On Fri, 2006-03-10 at 23:45 -0500, Barry Leiba wrote:
I didn't see any follow-up to this comment by Phill, and I think it
might be useful:
I believe that the best way to do this would be to introduce a signature
counter so that the order of signing can be recovered even if a message
has its headers reordered.
This might also be a good answer to the issue of downgrade attacks
during a transition period. If, say, we have a tag "n=", and the value
is "i,j" (this is signature record "i" of "j"), then a sender might do this:
Any prior (and now broken) signature may have been subsequently stripped
where this would now lead to suspicion. The numbering that you describe
would need to pertain to just the same signing-domain. In the dkim-
option draft, there was an alternative suggestion to use roles to help
minimize the number of signatures present to guard against DoS attacks
while being sure to retain the MSA role while discarding all be the last
Mediator roles instead. Role assignment could include primary and
secondary signature roles.
DKIM-Signature: d=example.com; a=rsa-sha256; n=2,2 ...etc...
DKIM-Signature: d=example.com; a=rsa-sha1; n=1,2 ...etc...
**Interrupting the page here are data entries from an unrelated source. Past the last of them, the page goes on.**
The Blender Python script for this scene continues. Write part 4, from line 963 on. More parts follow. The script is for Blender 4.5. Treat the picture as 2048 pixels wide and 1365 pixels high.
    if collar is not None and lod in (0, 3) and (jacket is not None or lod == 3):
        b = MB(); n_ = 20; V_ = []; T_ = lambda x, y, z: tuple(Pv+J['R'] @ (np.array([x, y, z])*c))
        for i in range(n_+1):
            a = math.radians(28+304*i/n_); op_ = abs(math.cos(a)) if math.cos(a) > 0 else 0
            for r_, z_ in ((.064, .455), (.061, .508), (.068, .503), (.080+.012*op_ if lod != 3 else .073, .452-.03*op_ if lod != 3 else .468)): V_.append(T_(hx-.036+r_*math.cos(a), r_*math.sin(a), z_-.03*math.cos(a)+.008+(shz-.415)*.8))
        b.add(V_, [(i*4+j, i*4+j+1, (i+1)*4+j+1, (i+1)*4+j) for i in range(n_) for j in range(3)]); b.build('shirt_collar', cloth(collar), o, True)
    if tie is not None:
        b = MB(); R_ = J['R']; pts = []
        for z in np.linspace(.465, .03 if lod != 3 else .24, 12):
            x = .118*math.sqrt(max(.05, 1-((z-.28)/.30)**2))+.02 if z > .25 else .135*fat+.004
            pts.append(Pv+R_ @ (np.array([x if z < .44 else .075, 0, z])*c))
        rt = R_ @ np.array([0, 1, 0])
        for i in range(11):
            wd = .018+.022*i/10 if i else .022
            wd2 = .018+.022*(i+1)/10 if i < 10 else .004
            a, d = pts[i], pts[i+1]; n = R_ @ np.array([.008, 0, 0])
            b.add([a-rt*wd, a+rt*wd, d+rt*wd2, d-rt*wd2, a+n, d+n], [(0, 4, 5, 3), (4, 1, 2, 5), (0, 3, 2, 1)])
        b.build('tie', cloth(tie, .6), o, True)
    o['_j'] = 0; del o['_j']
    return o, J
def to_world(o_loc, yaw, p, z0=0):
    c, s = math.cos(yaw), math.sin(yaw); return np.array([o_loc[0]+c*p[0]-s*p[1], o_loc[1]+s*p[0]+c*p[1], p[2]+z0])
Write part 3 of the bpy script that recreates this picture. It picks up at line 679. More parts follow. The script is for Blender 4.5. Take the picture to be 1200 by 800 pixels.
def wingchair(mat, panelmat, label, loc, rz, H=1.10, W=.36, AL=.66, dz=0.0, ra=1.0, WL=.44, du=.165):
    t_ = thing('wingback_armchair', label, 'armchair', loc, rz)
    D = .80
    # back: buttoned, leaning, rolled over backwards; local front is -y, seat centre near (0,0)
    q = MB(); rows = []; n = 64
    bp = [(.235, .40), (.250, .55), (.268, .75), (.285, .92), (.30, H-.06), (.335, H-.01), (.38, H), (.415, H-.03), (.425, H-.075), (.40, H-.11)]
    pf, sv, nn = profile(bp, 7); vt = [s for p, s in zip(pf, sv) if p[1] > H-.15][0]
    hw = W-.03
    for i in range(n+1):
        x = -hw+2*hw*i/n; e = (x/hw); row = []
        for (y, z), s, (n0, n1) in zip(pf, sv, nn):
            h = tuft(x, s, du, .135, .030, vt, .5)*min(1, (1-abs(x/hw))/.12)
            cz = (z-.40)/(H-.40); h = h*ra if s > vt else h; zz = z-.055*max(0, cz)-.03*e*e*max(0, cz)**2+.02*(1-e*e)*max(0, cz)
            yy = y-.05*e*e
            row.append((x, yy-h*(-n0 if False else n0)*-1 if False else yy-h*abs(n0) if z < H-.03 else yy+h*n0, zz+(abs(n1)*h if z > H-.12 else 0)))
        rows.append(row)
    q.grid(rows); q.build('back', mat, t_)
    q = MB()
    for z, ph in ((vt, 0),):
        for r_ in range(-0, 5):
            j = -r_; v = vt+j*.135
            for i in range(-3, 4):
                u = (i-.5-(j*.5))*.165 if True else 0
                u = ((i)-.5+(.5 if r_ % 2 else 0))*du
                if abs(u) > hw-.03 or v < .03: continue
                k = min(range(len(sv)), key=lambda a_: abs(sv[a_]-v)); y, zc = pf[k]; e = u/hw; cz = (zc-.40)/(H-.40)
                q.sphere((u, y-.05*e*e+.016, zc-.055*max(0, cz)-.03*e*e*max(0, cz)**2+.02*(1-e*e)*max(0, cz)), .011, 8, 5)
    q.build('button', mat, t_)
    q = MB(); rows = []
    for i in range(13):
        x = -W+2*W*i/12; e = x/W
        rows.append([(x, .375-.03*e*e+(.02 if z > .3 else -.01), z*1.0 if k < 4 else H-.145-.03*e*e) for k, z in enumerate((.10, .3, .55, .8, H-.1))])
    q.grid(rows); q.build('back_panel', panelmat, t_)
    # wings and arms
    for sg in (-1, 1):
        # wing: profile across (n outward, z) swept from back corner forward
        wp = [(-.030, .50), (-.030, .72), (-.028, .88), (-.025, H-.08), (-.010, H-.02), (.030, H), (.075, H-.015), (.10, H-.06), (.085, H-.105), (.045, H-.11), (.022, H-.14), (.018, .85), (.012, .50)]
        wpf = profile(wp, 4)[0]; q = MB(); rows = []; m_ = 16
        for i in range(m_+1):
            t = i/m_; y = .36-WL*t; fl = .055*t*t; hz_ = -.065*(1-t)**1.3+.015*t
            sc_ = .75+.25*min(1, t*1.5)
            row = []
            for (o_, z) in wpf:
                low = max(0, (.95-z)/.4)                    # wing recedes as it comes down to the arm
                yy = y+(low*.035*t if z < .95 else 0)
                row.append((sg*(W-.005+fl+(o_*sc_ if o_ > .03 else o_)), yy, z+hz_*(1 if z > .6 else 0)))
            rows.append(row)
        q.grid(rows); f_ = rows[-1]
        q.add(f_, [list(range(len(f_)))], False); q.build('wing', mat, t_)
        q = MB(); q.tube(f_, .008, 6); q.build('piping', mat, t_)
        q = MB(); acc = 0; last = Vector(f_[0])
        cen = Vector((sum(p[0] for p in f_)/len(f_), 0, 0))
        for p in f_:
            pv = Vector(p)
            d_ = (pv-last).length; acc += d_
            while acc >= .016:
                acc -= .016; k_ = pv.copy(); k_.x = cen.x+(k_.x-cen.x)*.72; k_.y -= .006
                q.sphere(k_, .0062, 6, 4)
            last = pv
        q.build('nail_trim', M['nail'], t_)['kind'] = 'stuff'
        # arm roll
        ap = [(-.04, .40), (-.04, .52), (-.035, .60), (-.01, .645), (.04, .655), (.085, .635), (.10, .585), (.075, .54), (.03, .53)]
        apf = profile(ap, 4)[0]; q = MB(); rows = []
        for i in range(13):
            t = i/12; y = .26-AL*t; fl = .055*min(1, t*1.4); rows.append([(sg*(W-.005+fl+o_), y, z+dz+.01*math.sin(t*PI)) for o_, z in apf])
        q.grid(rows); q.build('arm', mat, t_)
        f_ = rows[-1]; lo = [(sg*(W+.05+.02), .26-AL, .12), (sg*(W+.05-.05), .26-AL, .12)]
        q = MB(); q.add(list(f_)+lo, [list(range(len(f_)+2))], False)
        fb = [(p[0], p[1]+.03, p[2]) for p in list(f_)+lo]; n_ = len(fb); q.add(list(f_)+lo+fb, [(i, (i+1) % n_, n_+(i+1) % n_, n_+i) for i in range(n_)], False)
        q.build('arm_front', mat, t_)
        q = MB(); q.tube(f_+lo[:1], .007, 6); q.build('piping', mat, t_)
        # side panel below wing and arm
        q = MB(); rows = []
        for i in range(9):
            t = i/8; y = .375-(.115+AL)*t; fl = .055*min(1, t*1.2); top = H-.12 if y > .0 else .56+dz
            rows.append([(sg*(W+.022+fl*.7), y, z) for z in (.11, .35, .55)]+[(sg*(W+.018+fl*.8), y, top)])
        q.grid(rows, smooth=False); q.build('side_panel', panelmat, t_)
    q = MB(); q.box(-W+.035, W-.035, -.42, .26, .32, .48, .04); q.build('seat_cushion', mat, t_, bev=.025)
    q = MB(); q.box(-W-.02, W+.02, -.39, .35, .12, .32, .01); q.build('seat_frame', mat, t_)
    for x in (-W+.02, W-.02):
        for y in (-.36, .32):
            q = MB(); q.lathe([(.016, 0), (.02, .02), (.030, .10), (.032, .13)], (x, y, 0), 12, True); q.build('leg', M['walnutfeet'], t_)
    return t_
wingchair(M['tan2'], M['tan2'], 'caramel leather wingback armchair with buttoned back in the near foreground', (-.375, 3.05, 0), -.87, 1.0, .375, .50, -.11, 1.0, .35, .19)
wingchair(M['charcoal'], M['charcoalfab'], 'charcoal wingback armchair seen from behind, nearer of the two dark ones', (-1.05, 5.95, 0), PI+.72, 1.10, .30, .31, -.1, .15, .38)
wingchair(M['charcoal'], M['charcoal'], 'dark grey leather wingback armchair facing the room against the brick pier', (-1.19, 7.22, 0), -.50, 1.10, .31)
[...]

...and a verifier can figure out whether signatures have been reordered
or stripped out.
We have also talked about putting something in the key record to
indicate which algorithms must be used, so a verifier can see that the
signer always uses sha256, and can be suspicious if a sha256 sig isn't
there, but sha1 is.
Yes, this would be the case with the use of the binary CERT RR which
also doubles the space available for an otherwise extremely restricted
label space with 2K bit keys. It would also makes sense to change the
dividing label from _domainkeys to _dkim to conserve space as well.